== Recorded data

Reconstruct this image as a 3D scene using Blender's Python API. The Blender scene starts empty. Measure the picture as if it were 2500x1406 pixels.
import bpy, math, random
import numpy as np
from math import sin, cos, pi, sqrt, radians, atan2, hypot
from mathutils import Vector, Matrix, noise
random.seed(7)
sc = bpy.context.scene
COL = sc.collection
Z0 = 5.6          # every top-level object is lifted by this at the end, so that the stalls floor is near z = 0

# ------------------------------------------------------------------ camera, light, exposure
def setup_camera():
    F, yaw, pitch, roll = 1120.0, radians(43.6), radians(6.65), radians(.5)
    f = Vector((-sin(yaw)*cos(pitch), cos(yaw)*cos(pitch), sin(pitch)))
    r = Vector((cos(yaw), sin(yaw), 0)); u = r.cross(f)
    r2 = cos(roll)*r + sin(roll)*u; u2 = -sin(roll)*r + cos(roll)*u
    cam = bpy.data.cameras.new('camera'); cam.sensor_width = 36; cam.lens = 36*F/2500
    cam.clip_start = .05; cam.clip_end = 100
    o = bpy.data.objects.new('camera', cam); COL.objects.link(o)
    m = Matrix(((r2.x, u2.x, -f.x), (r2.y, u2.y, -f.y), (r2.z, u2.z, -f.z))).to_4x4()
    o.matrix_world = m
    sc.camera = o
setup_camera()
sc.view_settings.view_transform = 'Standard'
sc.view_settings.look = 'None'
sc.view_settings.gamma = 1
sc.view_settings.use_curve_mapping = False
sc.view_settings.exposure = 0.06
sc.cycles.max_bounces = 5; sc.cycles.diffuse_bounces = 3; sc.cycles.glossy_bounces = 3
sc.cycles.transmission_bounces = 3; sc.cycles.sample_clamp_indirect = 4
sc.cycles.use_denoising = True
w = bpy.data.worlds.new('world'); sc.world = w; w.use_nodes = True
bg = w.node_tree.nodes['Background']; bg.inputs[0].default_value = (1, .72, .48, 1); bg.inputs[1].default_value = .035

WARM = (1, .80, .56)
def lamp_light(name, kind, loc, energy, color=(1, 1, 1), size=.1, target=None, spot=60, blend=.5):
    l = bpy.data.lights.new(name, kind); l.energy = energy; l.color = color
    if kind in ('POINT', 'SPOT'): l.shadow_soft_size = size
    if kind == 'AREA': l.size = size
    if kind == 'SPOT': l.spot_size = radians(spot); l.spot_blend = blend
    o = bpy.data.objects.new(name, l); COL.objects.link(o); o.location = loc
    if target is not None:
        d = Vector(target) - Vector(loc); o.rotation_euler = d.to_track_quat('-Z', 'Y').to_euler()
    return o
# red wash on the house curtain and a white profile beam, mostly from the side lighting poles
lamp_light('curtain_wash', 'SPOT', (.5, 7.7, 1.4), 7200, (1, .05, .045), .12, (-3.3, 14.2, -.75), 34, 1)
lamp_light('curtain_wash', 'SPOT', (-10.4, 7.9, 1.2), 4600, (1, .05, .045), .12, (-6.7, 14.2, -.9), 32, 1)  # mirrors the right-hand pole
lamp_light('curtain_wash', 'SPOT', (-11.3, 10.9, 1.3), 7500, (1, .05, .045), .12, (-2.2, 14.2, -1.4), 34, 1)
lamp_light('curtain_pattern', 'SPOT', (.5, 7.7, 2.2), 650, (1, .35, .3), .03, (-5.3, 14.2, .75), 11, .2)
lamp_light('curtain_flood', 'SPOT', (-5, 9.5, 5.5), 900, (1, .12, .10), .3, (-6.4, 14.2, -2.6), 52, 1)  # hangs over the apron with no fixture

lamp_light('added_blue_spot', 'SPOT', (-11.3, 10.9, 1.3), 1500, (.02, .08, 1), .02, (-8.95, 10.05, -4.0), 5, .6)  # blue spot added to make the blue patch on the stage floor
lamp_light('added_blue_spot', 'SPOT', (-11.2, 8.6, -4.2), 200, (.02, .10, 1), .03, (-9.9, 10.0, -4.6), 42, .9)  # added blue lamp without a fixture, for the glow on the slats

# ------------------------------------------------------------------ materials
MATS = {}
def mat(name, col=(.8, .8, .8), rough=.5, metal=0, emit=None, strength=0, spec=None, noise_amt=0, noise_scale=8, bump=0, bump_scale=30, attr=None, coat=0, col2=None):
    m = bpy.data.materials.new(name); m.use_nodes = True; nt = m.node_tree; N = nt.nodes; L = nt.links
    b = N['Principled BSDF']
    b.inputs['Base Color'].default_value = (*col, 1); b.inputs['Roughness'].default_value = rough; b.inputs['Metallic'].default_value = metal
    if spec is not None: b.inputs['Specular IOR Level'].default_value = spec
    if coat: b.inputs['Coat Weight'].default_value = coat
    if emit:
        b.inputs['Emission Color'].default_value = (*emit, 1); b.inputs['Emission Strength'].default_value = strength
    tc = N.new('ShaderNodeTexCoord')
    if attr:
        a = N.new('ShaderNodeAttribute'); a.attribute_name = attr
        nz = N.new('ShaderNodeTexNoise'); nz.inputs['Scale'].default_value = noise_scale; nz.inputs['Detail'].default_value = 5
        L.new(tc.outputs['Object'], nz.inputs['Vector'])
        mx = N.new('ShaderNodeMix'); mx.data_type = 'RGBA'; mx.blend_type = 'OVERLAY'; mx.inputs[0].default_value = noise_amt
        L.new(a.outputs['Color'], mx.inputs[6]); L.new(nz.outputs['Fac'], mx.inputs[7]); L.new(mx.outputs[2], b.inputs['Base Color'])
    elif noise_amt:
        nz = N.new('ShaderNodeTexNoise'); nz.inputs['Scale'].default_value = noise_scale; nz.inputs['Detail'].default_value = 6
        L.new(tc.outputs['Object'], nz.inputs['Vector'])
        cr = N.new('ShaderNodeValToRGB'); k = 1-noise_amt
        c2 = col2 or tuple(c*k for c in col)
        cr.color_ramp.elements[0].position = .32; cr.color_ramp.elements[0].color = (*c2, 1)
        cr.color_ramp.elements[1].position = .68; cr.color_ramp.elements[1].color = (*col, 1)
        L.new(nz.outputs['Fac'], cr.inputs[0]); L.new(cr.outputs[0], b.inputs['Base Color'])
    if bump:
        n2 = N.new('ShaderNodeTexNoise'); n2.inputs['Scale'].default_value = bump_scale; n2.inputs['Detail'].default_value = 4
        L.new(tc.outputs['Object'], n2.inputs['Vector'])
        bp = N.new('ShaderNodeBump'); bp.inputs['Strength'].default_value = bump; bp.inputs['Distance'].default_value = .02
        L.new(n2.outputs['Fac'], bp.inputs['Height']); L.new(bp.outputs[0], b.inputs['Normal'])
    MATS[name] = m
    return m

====

- Task to complete
Set down verbatim only the lines between the start of the data above and the line with "is near z = 0", both boundaries included.

- Exercise output
Reconstruct this image as a 3D scene using Blender's Python API. The Blender scene starts empty. Measure the picture as if it were 2500x1406 pixels.
import bpy, math, random
import numpy as np
from math import sin, cos, pi, sqrt, radians, atan2, hypot
from mathutils import Vector, Matrix, noise
random.seed(7)
sc = bpy.context.scene
COL = sc.collection
Z0 = 5.6          # every top-level object is lifted by this at the end, so that the stalls floor is near z = 0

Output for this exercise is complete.